Explain. Throwing money at an unfixable problem doesnt magically make it fixable. Any conceivable piece of anticheat software or hardware can be circumvented as long as it is running clientside.
Even if you fully controlled the computer running the game, there are already external cheat system that use the video output to give you aimlock by taking control over the input devices.
You’re talking about running everything other than graphics rendering (not graphics compute mind) and UI input server side, including physics?
Apart from the fact that this would be inherently expensive as you mentioned, it would also require extremely fast internet with extremely low ping or jitter.
It would also not prevent aim botting, bots in general, or input related exploits like macros and “turbo mode”.
I’ll just reiterate what they said. There is no such thing as a perfect anticheat. It is impossible.
Nah you just do heavy statistical analysis on data that already gets streamed from the client.

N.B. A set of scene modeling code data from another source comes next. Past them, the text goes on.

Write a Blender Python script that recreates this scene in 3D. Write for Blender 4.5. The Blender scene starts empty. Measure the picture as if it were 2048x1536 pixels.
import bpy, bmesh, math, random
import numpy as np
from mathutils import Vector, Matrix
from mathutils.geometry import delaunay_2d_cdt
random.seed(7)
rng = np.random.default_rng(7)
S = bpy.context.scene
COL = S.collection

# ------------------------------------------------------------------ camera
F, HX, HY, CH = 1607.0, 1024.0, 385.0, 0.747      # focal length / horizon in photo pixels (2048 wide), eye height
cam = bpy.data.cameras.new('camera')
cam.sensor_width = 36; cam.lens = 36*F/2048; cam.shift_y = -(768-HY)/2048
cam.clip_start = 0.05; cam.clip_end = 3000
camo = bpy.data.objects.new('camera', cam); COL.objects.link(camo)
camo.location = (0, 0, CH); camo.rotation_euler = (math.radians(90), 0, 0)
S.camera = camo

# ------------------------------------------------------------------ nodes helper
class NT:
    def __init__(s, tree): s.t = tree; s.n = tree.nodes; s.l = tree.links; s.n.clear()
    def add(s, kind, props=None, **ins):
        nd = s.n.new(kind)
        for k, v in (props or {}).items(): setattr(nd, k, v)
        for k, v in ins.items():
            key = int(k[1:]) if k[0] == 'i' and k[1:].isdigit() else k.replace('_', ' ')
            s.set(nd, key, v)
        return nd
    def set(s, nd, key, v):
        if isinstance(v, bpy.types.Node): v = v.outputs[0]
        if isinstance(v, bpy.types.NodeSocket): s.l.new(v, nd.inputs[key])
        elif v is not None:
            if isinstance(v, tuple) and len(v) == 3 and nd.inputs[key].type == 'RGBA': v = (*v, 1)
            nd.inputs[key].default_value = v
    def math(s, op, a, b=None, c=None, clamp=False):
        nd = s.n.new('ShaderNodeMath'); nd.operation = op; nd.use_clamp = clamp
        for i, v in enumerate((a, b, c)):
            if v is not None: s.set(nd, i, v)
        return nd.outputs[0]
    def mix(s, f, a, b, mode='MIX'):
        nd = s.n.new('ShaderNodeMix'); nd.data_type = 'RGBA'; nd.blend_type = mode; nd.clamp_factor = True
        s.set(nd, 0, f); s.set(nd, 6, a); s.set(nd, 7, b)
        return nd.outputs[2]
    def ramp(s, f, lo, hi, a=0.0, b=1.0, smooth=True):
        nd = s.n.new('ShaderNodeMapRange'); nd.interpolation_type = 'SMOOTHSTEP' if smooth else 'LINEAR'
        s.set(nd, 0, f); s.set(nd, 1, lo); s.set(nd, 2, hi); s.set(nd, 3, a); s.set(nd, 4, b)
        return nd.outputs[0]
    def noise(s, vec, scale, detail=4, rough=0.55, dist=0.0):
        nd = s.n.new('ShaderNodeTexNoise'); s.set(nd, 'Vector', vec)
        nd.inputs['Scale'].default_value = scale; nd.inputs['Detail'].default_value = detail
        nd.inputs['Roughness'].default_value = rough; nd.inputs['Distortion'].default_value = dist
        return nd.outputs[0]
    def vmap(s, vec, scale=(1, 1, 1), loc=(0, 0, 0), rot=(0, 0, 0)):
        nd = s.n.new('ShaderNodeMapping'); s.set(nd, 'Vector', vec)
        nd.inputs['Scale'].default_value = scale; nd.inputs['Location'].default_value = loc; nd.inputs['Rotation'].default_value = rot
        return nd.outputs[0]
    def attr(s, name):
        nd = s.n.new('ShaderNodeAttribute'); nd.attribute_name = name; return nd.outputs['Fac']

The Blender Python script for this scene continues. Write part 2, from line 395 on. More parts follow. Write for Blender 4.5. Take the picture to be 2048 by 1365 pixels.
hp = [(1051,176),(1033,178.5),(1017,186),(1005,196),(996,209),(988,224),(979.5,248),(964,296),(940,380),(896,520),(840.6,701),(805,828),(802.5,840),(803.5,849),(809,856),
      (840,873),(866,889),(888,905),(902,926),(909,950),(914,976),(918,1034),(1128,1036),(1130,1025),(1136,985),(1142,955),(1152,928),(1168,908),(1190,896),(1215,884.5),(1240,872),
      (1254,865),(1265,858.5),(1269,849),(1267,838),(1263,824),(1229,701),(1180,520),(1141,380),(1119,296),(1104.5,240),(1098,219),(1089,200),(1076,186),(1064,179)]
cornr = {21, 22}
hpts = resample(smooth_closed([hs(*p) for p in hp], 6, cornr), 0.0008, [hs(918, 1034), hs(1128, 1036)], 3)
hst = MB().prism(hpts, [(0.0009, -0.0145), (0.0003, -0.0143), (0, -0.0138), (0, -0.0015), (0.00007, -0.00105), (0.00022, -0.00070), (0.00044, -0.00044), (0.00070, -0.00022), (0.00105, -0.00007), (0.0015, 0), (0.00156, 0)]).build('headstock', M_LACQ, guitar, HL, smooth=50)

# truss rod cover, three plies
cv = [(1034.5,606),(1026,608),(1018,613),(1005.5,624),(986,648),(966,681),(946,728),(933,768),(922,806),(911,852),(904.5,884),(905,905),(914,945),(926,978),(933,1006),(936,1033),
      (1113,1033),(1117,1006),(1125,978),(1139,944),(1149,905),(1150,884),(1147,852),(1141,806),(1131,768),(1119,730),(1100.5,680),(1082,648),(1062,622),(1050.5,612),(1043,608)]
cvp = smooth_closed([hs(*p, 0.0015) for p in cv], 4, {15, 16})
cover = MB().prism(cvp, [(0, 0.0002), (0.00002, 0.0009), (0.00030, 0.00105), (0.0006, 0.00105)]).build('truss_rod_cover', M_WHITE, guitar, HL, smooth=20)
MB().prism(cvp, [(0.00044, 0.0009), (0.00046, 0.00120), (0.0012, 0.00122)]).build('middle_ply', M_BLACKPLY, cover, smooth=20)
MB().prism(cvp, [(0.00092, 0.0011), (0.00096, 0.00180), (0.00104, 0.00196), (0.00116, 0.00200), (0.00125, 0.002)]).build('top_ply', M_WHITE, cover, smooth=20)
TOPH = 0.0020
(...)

Here’s a better explanation than I could provide:
https://www.i3d.net/ban-or-not-comparing-server-client-side-anti-cheat-solutions/
What they could do is set a player surveillance system that tracks game by game averages on hundreds of different metrics like critical hit accuracy and prehit mouse acceleration and compares them to a baseline and any time any player stat moves past the average the system will increase their scrutiny level and perform more advanced analysis on them.
Another thing that could happen is the server could submit ghost data to suspicious clients and honeypot the cheat software into reacting to it.
You could also train an ML model on your game to watch highly suspicious players.